Bath, U.K.
Nothing quite prepares you for the impact of Gillian Lowndes’s small sculptures, currently on view in “Radical Clay” (through April 21, 2024). Hung on the wall like totems or supported on horizontal surfaces, these works are raw, visceral, and instinctual.
Lowndes, who died in 2010, trained in ceramics, attending the Central School of Arts and Crafts in London from 1955 to 1958, at a time when experimentation was at a peak. Both teachers and students were at the heart of that movement for change, and the Central School was a crucible for the new, the inventive, and the downright strange. Still, it took a period of time spent in Africa (1970–72) and encounters with wooden sculptures, headdresses, textiles, and masks, often employing multiple materials in a single object, for Lowndes really to break free from ceramic and sculptural conventions.
She began using found and scavenged materials, testing their limits and interrogating their physical properties in the kiln. Copydex and PVA glue, Egyptian paste and fiberglass, nichrome wire and loofahs, morphed, melted, and sometimes burned off almost completely, transforming in ways that produced sinuous, disturbing objects. In some instances, Lowndes destroyed what she made, only to remake it in a different form from the broken fragments. Like talismans or totems of some unknown spiritual ritual, her materially transformed objects lie somewhere beyond understanding. Their often organic appearance is not necessarily so, save for the loofahs and horsehair, and yet some of the objects appear of animal or human origin, even when the scale is incongruous. Their grayish pallor lends them a skin-like appearance, drained of life or at its limits.

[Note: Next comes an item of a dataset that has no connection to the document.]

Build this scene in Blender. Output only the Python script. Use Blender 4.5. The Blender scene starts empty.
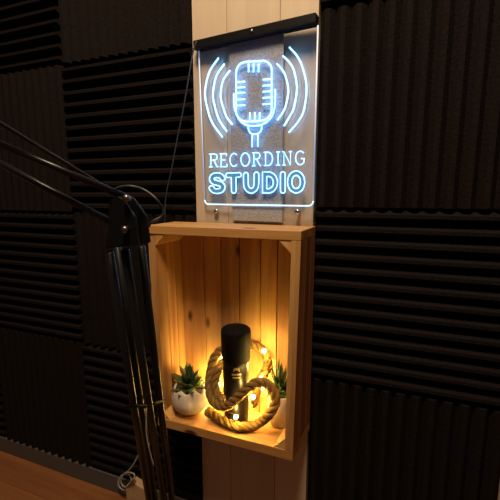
import bpy, math, random, json
from mathutils import Vector, Matrix
random.seed(11)
S = 0.64            # layout unit -> metres
FLOOR = -1.105      # floor height in layout units
C = bpy.context.scene.collection
PI = math.pi
def P(p): return Vector((p[0]*S, p[1]*S, (p[2]-FLOOR)*S))

# ------------------------------------------------------------------ camera, world, lights, exposure
scn = bpy.context.scene
cam = bpy.data.cameras.new('camera'); cam.sensor_width = 36; cam.lens = 361/500*36
cam.clip_start = .01
co = bpy.data.objects.new('camera', cam); C.objects.link(co)
co.location = P((0, -.95, 0))
co.rotation_euler = (math.radians(90-8.973), 0, math.radians(20.823))
scn.camera = co
w = bpy.data.worlds.new('world'); scn.world = w; w.use_nodes = True
w.node_tree.nodes['Background'].inputs[0].default_value = (1, .70, .50, 1)
w.node_tree.nodes['Background'].inputs[1].default_value = .035
def area(name, loc, target, size, power, col):
    l = bpy.data.lights.new(name, 'AREA'); l.shape = 'DISK'; l.size = size; l.energy = power; l.color = col
    o = bpy.data.objects.new(name, l); C.objects.link(o); o.location = P(loc)
    o.rotation_euler = (P(target)-P(loc)).to_track_quat('-Z', 'Y').to_euler()
    return o
area('ceiling_lamp', (-.14, -.98, 1.7), (-.36, 0, .1), .35, 18.5, (1, .74, .48))
scn.view_settings.view_transform = 'Standard'; scn.view_settings.look = 'None'
scn.view_settings.exposure = 0; scn.view_settings.gamma = 1; scn.view_settings.use_curve_mapping = False
LED = 7.5           # engraved sign lines
BULB = 440          # fairy bulbs

# ------------------------------------------------------------------ materials
def mat(name, col, rough=.6, metal=0, spec=.5, bump=None):
    m = bpy.data.materials.new(name); m.use_nodes = True; nt = m.node_tree; b = nt.nodes['Principled BSDF']
    b.inputs['Base Color'].default_value = (*col, 1); b.inputs['Roughness'].default_value = rough
    b.inputs['Metallic'].default_value = metal; b.inputs['Specular IOR Level'].default_value = spec
    if bump:
        tc = nt.nodes.new('ShaderNodeTexCoord'); n = nt.nodes.new('ShaderNodeTexNoise')
        n.inputs['Scale'].default_value = bump[0]; n.inputs['Detail'].default_value = 4
        nt.links.new(tc.outputs['Object'], n.inputs['Vector'])
        bp = nt.nodes.new('ShaderNodeBump'); bp.inputs['Strength'].default_value = bump[1]; bp.inputs['Distance'].default_value = bump[2]
        nt.links.new(n.outputs['Fac'], bp.inputs['Height']); nt.links.new(bp.outputs[0], b.inputs['Normal'])
        if len(bump) > 3:
            r = nt.nodes.new('ShaderNodeValToRGB')
            r.color_ramp.elements[0].position = .3; r.color_ramp.elements[1].position = .7
            r.color_ramp.elements[0].color = (*[c*bump[3] for c in col], 1); r.color_ramp.elements[1].color = (*col, 1)
            nt.links.new(n.outputs['Fac'], r.inputs[0]); nt.links.new(r.outputs[0], b.inputs['Base Color'])
    return m
def emit(name, col, strength, base=(.8, .8, .8)):
    m = mat(name, base, .4); b = m.node_tree.nodes['Principled BSDF']
    b.inputs['Emission Color'].default_value = (*col, 1); b.inputs['Emission Strength'].default_value = strength
    return m
def wood(name, dark, light, axis, rough=.55, scale=38, knots=True):
    m = mat(name, light, rough, spec=.3); nt = m.node_tree; b = nt.nodes['Principled BSDF']; N = nt.nodes.new; K = nt.links.new
    tc = N('ShaderNodeTexCoord'); at = N('ShaderNodeAttribute'); at.attribute_name = 'tone'
    off = N('ShaderNodeVectorMath'); off.operation = 'SCALE'; off.inputs[3].default_value = 7.3
    K(at.outputs['Vector'], off.inputs[0])
    ad = N('ShaderNodeVectorMath'); K(tc.outputs['Object'], ad.inputs[0]); K(off.outputs[0], ad.inputs[1])
    mp = N('ShaderNodeMapping'); K(ad.outputs[0], mp.inputs[0])
    mp.inputs['Scale'].default_value = [1 if i != axis else .07 for i in range(3)]
    n1 = N('ShaderNodeTexNoise'); n1.inputs['Scale'].default_value = scale; n1.inputs['Detail'].default_value = 5; n1.inputs['Distortion'].default_value = .6
    K(mp.outputs[0], n1.inputs['Vector'])
    n2 = N('ShaderNodeTexNoise'); n2.inputs['Scale'].default_value = scale*5; n2.inputs['Detail'].default_value = 3
    K(mp.outputs[0], n2.inputs['Vector'])
    mx = N('ShaderNodeMath'); mx.operation = 'MULTIPLY_ADD'; mx.inputs[1].default_value = .35; K(n2.outputs['Fac'], mx.inputs[0]); K(n1.outputs['Fac'], mx.inputs[2])
    r = N('ShaderNodeValToRGB'); r.color_ramp.elements[0].position = .45; r.color_ramp.elements[1].position = .85
    r.color_ramp.elements[0].color = (*dark, 1); r.color_ramp.elements[1].color = (*light, 1)
    K(mx.outputs[0], r.inputs[0])
    tn = N('ShaderNodeMath'); tn.operation = 'MULTIPLY_ADD'; tn.inputs[1].default_value = .55; tn.inputs[2].default_value = .62
    K(at.outputs['Fac'], tn.inputs[0])
    ml = N('ShaderNodeVectorMath'); ml.operation = 'SCALE'; K(r.outputs[0], ml.inputs[0]); K(tn.outputs[0], ml.inputs[3])
    out = ml.outputs[0]
    if knots:
        mk = N('ShaderNodeMapping'); mk.inputs['Scale'].default_value = [1 if i != axis else .45 for i in range(3)]; K(ad.outputs[0], mk.inputs[0])
        v = N('ShaderNodeTexVoronoi'); v.inputs['Scale'].default_value = 17; K(mk.outputs[0], v.inputs['Vector'])
        kr = N('ShaderNodeValToRGB'); kr.color_ramp.elements[0].position = .06; kr.color_ramp.elements[1].position = .13
        kr.color_ramp.elements[0].color = (.12, .07, .05, 1); kr.color_ramp.elements[1].color = (1, 1, 1, 1)
        K(v.outputs['Distance'], kr.inputs[0])
        m2 = N('ShaderNodeVectorMath'); m2.operation = 'MULTIPLY'; K(out, m2.inputs[0]); K(kr.outputs[0], m2.inputs[1]); out = m2.outputs[0]
    K(out, b.inputs['Base Color'])
    bp = N('ShaderNodeBump'); bp.inputs['Strength'].default_value = .3; bp.inputs['Distance'].default_value = .001
    K(mx.outputs[0], bp.inputs['Height']); K(bp.outputs[0], b.inputs['Normal'])
    return m
def clear(name, tint, gloss=.9, rough=.02):
    m = bpy.data.materials.new(name); m.use_nodes = True; nt = m.node_tree; nt.nodes.clear(); N = nt.nodes.new
    o = N('ShaderNodeOutputMaterial'); t = N('ShaderNodeBsdfTransparent'); t.inputs[0].default_value = (*tint, 1)
    g = N('ShaderNodeBsdfGlossy'); g.inputs['Roughness'].default_value = rough; g.inputs[0].default_value = (gloss, gloss, gloss, 1)
    f = N('ShaderNodeFresnel'); f.inputs[0].default_value = 1.45; x = N('ShaderNodeMixShader')
    gm = N('ShaderNodeNewGeometry'); iv = N('ShaderNodeMath'); iv.operation = 'SUBTRACT'; iv.inputs[0].default_value = 1; nt.links.new(gm.outputs['Backfacing'], iv.inputs[1])
    mm = N('ShaderNodeMath'); mm.operation = 'MULTIPLY'; nt.links.new(f.outputs[0], mm.inputs[0]); nt.links.new(iv.outputs[0], mm.inputs[1])
    nt.links.new(mm.outputs[0], x.inputs[0]); nt.links.new(t.outputs[0], x.inputs[1]); nt.links.new(g.outputs[0], x.inputs[2]); nt.links.new(x.outputs[0], o.inputs[0])
    return m
M = {}
M['foam'] = mat('charcoal foam', (.0145, .0112, .0108), 1, spec=.05, bump=(260, .5, .002, .6))
M['wall'] = wood('cream boarding', (.62, .50, .37), (.74, .62, .47), 2, .6, 14, knots=False)
M['floor'] = wood('brown floorboards', (.20, .075, .028), (.34, .14, .055), 0, .4, 18, knots=False)
M['skirt'] = mat('grey skirting paint', (.085, .08, .075), .6)
M['ceiling'] = mat('ceiling paint', (.5, .47, .43), .9)
M['pine_v'] = wood('pine upright', (.40, .185, .06), (.64, .385, .135), 2)
M['pine_x'] = wood('pine crosswise', (.36, .16, .045), (.56, .31, .105), 0)
M['pine_y'] = wood('pine depthwise', (.42, .20, .065), (.64, .385, .135), 1)
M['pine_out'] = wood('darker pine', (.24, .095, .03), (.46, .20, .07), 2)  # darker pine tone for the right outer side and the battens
M['black_metal'] = mat('black lacquered metal', (.006, .006, .007), .32, 0, .35)
M['black_plastic'] = mat('black plastic', (.004, .004, .0045), .5, 0, .25)
M['steel'] = mat('steel', (.7, .7, .72), .25, 1)
M['bolt'] = mat('dark steel', (.22, .22, .23), .35, 1)
M['acrylic'] = clear('clear acrylic', (.985, .99, .995))
M['plate'] = clear('back plate acrylic', (.985, .99, .995))
M['line'] = emit('lit engraving', (.09, .43, 1), LED)
M['edge'] = emit('lit acrylic edge', (.38, .62, 1), LED*.05)
M['edge_low'] = emit('lit acrylic lower edge', (.3, .7, 1), LED*.2)
M['glow_fill'] = emit('dim blue letter fill', (.20, .55, 1), .32, (.1, .1, .1))
M['strip'] = mat('grey textured strip', (.43, .45, .49), .8, bump=(330, .8, .0015, .65))
M['mic'] = mat('satin black', (.005, .0045, .004), .36, 0, .45)
M['grille'] = mat('black mesh', (.003, .003, .003), .8, 0, .15, bump=(900, .6, .001))
M['gold'] = mat('gold print', (.85, .6, .22), .35, .6)
M['jute'] = mat('jute', (.29, .17, .05), .95, 0, .1, bump=(500, .9, .0015, .55))
M['white'] = mat('white ceramic', (.62, .53, .43), .38, 0, .4)
M['soil'] = mat('dark soil', (.05, .035, .02), 1, bump=(300, 1, .002, .4))
M['leaf'] = mat('green succulent', (.05, .09, .028), .42, 0, .4, bump=(90, .2, .001, .65))
M['leaf2'] = mat('dark green aloe', (.045, .088, .024), .42, 0, .4, bump=(90, .2, .001, .6))
M['bulb'] = emit('warm bulb', (1, .64, .15), BULB)
M['wire'] = mat('copper wire', (.45, .26, .1), .4, .8)
M['cable'] = mat('black cable', (.03, .03, .032), .5, 0, .5)
M['greycable'] = mat('pale grey cable', (.34, .32, .30), .45, 0, .5)
M['tan'] = mat('tan block', (.52, .36, .2), .6, bump=(60, .2, .001, .8))

# ------------------------------------------------------------------ mesh builder
ORG = {}
class MB:
    def __init__(s): s.v = []; s.f = []; s.t = []; s.sm = []; s.tone = .5; s.smooth = False
    def add(s, vs, fs):
        o = len(s.v); s.v += [tuple(p) for p in vs]
        for f in fs: s.f.append([i+o for i in f]); s.t.append(s.tone); s.sm.append(s.smooth)
    def box(s, a, b, fn=None):
        x0, y0, z0 = a; x1, y1, z1 = b
        vs = [(x0,y0,z0),(x1,y0,z0),(x1,y1,z0),(x0,y1,z0),(x0,y0,z1),(x1,y0,z1),(x1,y1,z1),(x0,y1,z1)]
        if fn: vs = [fn(p) for p in vs]
        s.add(vs, [(0,3,2,1),(4,5,6,7),(0,1,5,4),(1,2,6,5),(2,3,7,6),(3,0,4,7)]); return s
    def prism(s, ring0, ring1):
        n = len(ring0)
        s.add(list(ring0)+list(ring1), [list(range(n))[::-1], list(range(n, 2*n))]+[(i, (i+1) % n, (i+1) % n+n, i+n) for i in range(n)]); return s
    def tube(s, pts, r, n=8, closed=False, cap=True):
        pts = [Vector(p) for p in pts]; m = len(pts); s.smooth = True
        rr = r if isinstance(r, (list, tuple)) else [r]*m
        vs = []; up = None
        for i, p in enumerate(pts):
            if closed: t = pts[(i+1) % m]-pts[i-1]
            else: t = pts[min(i+1, m-1)]-pts[max(i-1, 0)]
            t = t.normalized() if t.length > 1e-9 else Vector((0, 0, 1))
            if up is None: up = t.orthogonal().normalized()
            else:
                up = up-t*up.dot(t); up = up.normalized() if up.length > 1e-6 else t.orthogonal().normalized()
            b = t.cross(up)
            for k in range(n):
                a = 2*PI*k/n; vs.append(p+(up*math.cos(a)+b*math.sin(a))*rr[i])
        fs = []
        for i in range(m if closed else m-1):
            j = (i+1) % m
            for k in range(n): fs.append((i*n+k, i*n+(k+1) % n, j*n+(k+1) % n, j*n+k))
        if cap and not closed: fs += [list(range(n))[::-1], list(range((m-1)*n, m*n))]
        s.add(vs, fs); s.smooth = False; return s
    def lathe(s, prof, c, n=40, fn=None):
        s.smooth = True; vs = []
        for r, z in prof:
            for k in range(n):
                a = 2*PI*k/n; p = (c[0]+r*math.cos(a), c[1]+r*math.sin(a), c[2]+z); vs.append(fn(p, a) if fn else p)
        m = len(prof); fs = [(i*n+k, i*n+(k+1) % n, (i+1)*n+(k+1) % n, (i+1)*n+k) for i in range(m-1) for k in range(n)]
        s.add(vs, fs); s.smooth = False; return s
    def ball(s, c, r, n=10):
        m = n//2+1
        return s.lathe([(max(r*math.sin(PI*i/m), 1e-5), -r*math.cos(PI*i/m)) for i in range(m+1)], c, n)
    def build(s, name, m, parent=None, org=None, bevel=0):
        o0 = ORG[parent.as_pointer()] if parent else (P(org) if org else P((sum(p[0] for p in s.v)/len(s.v), sum(p[1] for p in s.v)/len(s.v), min(p[2] for p in s.v))))
        me = bpy.data.meshes.new(name); me.from_pydata([P(p)-o0 for p in s.v], [], s.f)
        at = me.attributes.new('tone', 'FLOAT', 'FACE'); at.data.foreach_set('value', s.t)
        me.polygons.foreach_set('use_smooth', s.sm); me.materials.append(m); me.update()
        ob = bpy.data.objects.new(name, me); C.objects.link(ob)
        if parent: ob.parent = parent; ORG[ob.as_pointer()] = o0
        else: ob.location = o0; ORG[ob.as_pointer()] = o0
        if bevel:
            bm = ob.modifiers.new('bevel', 'BEVEL'); bm.width = bevel*S; bm.segments = 2; bm.limit_method = 'ANGLE'
        return ob
def tag(o, label, cat, group=None):
    o['label'] = label; o['category'] = cat
    if group: o['group'] = group
    return o
def thing(name, loc, label, cat, group=None):
    o = bpy.data.objects.new(name, None); o.empty_display_size = .02; C.objects.link(o); o.location = P(loc); ORG[o.as_pointer()] = P(loc)
    return tag(o, label, cat, group)
def struct(o): o['kind'] = 'structure'; return o
def spline(p, n=8):
    p = [Vector(q) for q in p]; q = [2*p[0]-p[1]]+p+[2*p[-1]-p[-2]]; o = []
    for i in range(1, len(q)-2):
        for k in range(n):
            t = k/n
            o.append(.5*(2*q[i]+(q[i+1]-q[i-1])*t+(2*q[i-1]-5*q[i]+4*q[i+1]-q[i+2])*t*t+(3*q[i]-q[i-1]-3*q[i+1]+q[i+2])*t**3))
    o.append(p[-1]); return o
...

Fragile Egyptian paste squeezes unevenly through the gaps in wire mesh in works such as Puffball collage (c. 1990s). Elsewhere, thick hairs sprout from elongated sculptures, as in Hook Figure (2008), which has the added frisson of what appear to be animal claws top and bottom. Look closely, however, and it becomes apparent that at least one “claw,” probably not organic at all, is embossed with a number five on one side. In Hanging scroll (1995), coiled material studded with tacks hangs precariously from the wall. A fat, hirsute Tongue (2008) hangs on another wall. A series of smaller works, including Another Cup of Tea (2005) and Scrollscape with Nail (2003), sit inside a vitrine—tiny, vulnerable things, twisted and flaking in their isolation. The damage inflicted on these objects by firing is irreparable, lending them a deeply emotional quality, relics that draw viewers in and engage them psychologically, none more so than Almost off the Wall (not dated).
Lowndes described herself as a “gatherer of impedimenta,” and that precisely sums up her practice. She gathered some of the most innocuous, ordinary materials and combined them in ways that imbue them with meaning. Poignantly evocative of the human condition, Lowndes’s three-dimensional collages ooze, twist, pierce, and sprout across the surfaces of their corporeal and vulnerable forms.